En Hermosos y malditas, Cine y Series martes, 18/11/2025

Jesús García Cívico

Jesús García Cívico

PERFIL

El primer baño cinematográfico que guardo en la memoria es el de Brooke Shields y Christopher Atkins en la cándida y kitsch El lago azul (Randal Kleiser, 1980): dos adolescentes descubriendo el deseo en un paraíso sin historia, como si el mundo acabase de amanecer. Al parecer, aquel baño cristalino —metáfora de la inocencia y del asombro— quedó trenzado al recuerdo de mis tíos Paco y María Amparo, los primeros novios que conocí. ¿Tendrían la misma edad? No lo sé. Hace años que Paco murió, pero cuando lo recuerdo, lo veo suspendido en ese azul inmóvil, flotando en la materia leve de un tiempo que ahora se disuelve,  (perdonen el tono, pero quería a mis tíos y recuerden que el título de este blog se debe precisamente a Scott Fitzgerald).

Hay baños que purifican y baños que despiertan. Los primeros lavan la culpa; los segundos revelan la naturaleza animal que el tiempo civilizado intenta borrar. En Border (Ali Abbasi, 2018), otro de nuestros baños favoritos, Tina se sumerge precisamente en ese segundo tipo de baño. Funcionaria de aduanas, conocida por su precisión casi sobrenatural, posee un olfato capaz de detectar la vergüenza o el miedo adheridos a la piel ajena. Su don parece infalible hasta que Vore rompe el flujo ordinario del puesto de control. El agua en Border convoca. Bajo la lluvia, en el lago, en la humedad de la tierra, Tina descubre no sólo el deseo, sino una forma de identidad que trasciende lo humano. Es un baño que devuelve al origen, a la carne anterior a la vergüenza. Allí donde los mitos se confunden con los cuerpos y ser salvaje significa llegar a ser quien se es.

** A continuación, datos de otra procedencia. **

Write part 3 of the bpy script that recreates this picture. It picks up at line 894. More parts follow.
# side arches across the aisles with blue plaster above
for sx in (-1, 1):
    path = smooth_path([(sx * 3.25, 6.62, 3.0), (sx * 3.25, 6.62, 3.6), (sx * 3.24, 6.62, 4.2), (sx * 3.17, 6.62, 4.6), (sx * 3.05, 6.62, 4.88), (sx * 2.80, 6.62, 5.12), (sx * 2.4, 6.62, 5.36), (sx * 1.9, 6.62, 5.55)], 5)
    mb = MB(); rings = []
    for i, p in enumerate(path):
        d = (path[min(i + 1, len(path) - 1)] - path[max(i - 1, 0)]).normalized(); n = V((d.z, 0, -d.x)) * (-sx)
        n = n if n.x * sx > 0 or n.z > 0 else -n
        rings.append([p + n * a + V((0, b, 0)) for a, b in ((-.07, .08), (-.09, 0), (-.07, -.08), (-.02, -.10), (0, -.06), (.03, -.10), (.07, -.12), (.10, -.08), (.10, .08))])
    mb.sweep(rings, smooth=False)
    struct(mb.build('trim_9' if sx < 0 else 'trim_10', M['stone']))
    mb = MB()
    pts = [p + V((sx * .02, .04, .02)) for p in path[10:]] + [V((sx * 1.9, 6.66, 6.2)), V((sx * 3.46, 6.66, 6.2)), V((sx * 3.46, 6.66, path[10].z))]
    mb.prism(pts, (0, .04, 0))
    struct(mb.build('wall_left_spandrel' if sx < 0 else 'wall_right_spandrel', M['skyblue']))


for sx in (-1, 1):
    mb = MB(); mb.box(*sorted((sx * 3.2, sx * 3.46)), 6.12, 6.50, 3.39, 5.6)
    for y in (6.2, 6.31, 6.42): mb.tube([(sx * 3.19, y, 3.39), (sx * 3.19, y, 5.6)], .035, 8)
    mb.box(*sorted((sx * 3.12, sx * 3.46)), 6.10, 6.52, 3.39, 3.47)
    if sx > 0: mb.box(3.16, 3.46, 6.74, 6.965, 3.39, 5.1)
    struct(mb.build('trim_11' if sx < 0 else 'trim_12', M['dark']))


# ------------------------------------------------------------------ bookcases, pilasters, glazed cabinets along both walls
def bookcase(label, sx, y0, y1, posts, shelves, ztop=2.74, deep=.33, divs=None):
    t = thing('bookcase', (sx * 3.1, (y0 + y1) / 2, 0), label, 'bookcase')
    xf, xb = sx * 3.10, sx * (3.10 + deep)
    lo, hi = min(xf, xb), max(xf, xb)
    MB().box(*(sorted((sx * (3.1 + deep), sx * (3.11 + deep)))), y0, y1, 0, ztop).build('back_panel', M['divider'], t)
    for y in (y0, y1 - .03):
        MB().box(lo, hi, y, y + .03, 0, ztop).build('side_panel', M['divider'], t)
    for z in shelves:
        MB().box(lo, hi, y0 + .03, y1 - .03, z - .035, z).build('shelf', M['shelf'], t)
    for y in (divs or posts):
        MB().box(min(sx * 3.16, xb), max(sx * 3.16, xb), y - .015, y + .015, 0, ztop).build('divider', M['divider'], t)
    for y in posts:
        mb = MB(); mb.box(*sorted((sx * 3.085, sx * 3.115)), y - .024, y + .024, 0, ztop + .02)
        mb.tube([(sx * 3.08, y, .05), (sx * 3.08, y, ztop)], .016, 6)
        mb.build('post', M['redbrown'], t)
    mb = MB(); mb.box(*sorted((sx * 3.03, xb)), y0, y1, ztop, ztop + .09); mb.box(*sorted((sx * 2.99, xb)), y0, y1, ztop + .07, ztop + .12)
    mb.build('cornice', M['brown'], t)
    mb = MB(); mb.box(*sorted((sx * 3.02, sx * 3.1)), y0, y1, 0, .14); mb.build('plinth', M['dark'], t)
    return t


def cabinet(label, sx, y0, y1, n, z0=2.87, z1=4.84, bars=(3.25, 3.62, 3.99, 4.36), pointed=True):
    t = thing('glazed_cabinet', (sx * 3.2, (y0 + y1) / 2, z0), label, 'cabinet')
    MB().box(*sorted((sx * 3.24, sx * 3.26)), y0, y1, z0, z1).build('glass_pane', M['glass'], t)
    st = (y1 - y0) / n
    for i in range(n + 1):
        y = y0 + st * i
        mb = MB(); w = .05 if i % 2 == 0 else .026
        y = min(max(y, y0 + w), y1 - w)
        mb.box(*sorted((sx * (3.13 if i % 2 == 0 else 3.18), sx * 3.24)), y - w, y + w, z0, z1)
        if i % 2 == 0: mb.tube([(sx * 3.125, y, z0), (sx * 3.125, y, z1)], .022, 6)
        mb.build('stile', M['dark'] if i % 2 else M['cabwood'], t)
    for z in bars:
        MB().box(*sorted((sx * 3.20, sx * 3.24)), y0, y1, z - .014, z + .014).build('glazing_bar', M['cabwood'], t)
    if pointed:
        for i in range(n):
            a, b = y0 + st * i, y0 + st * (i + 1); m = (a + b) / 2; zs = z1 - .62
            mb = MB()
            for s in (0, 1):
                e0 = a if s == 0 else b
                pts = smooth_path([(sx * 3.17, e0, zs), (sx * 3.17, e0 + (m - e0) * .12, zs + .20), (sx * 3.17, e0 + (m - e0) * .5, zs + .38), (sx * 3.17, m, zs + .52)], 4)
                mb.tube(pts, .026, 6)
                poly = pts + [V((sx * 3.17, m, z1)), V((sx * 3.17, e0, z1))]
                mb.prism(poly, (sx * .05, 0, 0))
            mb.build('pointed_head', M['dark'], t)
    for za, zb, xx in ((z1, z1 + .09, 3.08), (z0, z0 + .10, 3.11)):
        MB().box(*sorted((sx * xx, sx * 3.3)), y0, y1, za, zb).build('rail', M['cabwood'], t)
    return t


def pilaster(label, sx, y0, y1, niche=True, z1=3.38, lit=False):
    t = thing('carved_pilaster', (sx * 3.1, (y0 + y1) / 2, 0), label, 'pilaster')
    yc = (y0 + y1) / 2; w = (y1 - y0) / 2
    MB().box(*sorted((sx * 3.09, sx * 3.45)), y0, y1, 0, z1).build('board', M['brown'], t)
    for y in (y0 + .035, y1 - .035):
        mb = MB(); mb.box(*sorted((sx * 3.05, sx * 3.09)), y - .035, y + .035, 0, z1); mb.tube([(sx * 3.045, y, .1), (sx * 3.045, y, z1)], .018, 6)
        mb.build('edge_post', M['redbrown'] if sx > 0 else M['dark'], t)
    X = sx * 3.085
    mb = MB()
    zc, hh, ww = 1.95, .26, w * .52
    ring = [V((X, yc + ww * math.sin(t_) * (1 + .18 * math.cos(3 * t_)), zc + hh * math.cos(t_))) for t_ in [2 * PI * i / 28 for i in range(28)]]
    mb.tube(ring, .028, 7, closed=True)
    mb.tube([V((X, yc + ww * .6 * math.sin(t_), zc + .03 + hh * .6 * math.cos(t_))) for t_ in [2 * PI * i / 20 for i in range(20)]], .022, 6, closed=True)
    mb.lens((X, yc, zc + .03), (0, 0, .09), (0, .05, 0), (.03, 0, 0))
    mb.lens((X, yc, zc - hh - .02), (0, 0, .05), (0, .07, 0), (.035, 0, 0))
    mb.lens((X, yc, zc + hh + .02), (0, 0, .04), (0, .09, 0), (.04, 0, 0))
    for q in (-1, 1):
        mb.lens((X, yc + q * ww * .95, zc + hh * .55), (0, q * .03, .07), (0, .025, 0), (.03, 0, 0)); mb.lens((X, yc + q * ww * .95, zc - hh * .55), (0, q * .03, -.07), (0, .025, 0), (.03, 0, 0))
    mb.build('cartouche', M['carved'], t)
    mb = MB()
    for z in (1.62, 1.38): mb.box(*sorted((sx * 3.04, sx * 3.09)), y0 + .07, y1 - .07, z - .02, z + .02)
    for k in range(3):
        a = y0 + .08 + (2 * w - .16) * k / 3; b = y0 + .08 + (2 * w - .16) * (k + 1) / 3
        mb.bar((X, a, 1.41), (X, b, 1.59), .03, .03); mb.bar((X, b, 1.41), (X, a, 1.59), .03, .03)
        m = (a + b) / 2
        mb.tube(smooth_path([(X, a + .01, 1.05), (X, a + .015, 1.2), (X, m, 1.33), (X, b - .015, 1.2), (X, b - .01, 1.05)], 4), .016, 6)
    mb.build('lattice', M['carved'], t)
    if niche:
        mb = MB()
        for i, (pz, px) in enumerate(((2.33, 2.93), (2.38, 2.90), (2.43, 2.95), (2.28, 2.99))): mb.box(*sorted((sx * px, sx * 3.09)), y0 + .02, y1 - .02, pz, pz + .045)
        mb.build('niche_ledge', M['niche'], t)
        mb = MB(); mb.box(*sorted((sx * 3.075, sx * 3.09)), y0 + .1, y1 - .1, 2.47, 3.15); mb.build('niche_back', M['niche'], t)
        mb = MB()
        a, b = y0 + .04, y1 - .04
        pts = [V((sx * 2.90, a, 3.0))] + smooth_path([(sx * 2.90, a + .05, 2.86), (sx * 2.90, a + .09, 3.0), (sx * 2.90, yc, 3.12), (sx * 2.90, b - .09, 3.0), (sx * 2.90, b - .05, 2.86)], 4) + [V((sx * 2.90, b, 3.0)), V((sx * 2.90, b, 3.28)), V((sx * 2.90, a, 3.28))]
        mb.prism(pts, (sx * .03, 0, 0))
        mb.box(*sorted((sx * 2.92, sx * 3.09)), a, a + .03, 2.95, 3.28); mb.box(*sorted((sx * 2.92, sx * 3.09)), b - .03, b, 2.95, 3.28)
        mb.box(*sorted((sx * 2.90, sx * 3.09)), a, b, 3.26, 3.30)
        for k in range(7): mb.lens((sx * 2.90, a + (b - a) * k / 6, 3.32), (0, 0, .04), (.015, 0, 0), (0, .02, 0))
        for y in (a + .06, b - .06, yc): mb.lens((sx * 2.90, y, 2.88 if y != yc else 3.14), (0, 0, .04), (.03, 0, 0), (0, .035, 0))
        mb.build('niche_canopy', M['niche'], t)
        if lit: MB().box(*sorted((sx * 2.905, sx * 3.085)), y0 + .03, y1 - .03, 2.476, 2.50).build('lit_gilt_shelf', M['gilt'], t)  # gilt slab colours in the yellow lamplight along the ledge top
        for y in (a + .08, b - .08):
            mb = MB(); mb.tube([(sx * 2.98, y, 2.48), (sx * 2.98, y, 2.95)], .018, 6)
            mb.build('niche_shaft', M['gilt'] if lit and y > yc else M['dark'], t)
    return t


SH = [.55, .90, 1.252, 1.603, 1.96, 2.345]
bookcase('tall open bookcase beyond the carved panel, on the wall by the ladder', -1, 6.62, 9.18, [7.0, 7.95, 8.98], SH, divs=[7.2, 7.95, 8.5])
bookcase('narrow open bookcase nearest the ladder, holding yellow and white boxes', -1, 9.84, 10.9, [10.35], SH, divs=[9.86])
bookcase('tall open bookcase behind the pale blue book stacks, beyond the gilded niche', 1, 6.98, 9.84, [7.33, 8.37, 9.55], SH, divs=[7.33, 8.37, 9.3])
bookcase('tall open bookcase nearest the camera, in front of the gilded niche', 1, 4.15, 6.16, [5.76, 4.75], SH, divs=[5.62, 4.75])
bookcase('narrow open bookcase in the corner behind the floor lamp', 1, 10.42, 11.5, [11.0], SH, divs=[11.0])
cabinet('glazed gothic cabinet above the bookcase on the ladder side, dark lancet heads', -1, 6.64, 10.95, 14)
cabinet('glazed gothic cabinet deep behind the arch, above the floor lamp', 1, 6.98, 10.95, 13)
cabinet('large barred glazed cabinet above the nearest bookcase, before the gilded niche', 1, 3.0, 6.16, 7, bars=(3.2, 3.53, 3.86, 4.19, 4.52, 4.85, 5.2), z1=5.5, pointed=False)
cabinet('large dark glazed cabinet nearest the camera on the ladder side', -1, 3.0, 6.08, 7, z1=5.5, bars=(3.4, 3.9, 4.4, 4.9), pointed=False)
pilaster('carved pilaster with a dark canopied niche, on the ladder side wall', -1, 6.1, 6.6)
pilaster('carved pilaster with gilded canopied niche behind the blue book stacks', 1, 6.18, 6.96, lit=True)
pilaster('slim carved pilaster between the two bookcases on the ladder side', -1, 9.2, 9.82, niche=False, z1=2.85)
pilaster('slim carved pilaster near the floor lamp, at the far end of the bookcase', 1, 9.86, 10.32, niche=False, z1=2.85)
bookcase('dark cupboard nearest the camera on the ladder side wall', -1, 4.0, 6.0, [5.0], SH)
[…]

Hay baños románticos que no mojan de verdad, baños suspendidos en el aire que existen en la superficie del celuloide para detener un sueño que se dispone a evaporarse por la cansina fuerza de lo real. En My Mexican Bretzel (Nuria Giménez Lorang, 2019), el agua es un cristal que refleja la vida soñada de Vivian Barrett, una mujer de la alta sociedad cuyos diarios íntimos acompañan las filmaciones domésticas de su marido, León, un industrial próspero que registra imprudentemente su existencia.

Border (Ali Abbasi, 2018)

En Roma (Alfonso Cuarón, 2018), Cleo avanza entre olas que amenazan con tragársela mientras rescata a los hijos de su patrona: el mar convertido en fuerza moral.  En The White Lotus (Mike White, 2021), las piscinas del resort son espejos de un inquietante capitalismo emocional. En Aftersun (Charlotte Wells, 2022), un padre y su hija comparten una zambullida, como un último gesto de ternura antes de la pérdida. En La peste de Albert Camus, el doctor Rieux se baña tras una jornada de lucha y compasión: un baño de dignidad frente al absurdo, una marea interna de solidaridad.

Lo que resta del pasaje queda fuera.